Advanced hyphenation

“Are the hyphens in this sentence correct?” a colleague asked me recently: “The couple moved in to the beautiful 175-luxury apartment-home community just two weeks after it opened.”

Hyphens are often intuitive. People who’ve spent exactly zero minutes of their lives reading about hyphen rules tend to get right terms like “a good-looking car” or “a cloud-filled sky” without even thinking about them.

Other times, hyphens aren’t so clear. That’s especially true for compounds with more than two words, for example when you have “175” and “luxury” and “apartment” and “home” all modifying a single noun: “community.”

Luckily, with some hyphenation basics under your belt, you can make good choices in every situation.
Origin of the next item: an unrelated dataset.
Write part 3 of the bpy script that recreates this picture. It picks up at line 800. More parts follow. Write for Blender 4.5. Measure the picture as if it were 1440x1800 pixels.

The basic principle: Hyphenate words that work together to modify another word that follows. That is, words that team up to form an adjective, describing a noun. Or words that work together to form an adverb, describing a verb or an adjective.

Compare: “I saw a dog eating lobster” and “I saw a dog-eating lobster.” In the first one, “dog” isn’t part of an adjective. It’s the object of the verb “saw,” working as a plain-old noun. What did you see? A dog, and it was eating lobster.

But in “I saw a dog-eating lobster,” you didn’t see a dog at all. You saw a crustacean. Its tendency to eat canines is merely descriptive.

This is what hyphens do: prevent confusion. They help make it clear which part of a word cluster is the object or subject by sort of sequestering all the other words that could be mistaken for the object or subject.

In the jargon, we say hyphens connect “compound modifiers.” Adjectives and adverbs modify other words, so they’re modifiers, and when you string words together with hyphens, the result is a compound.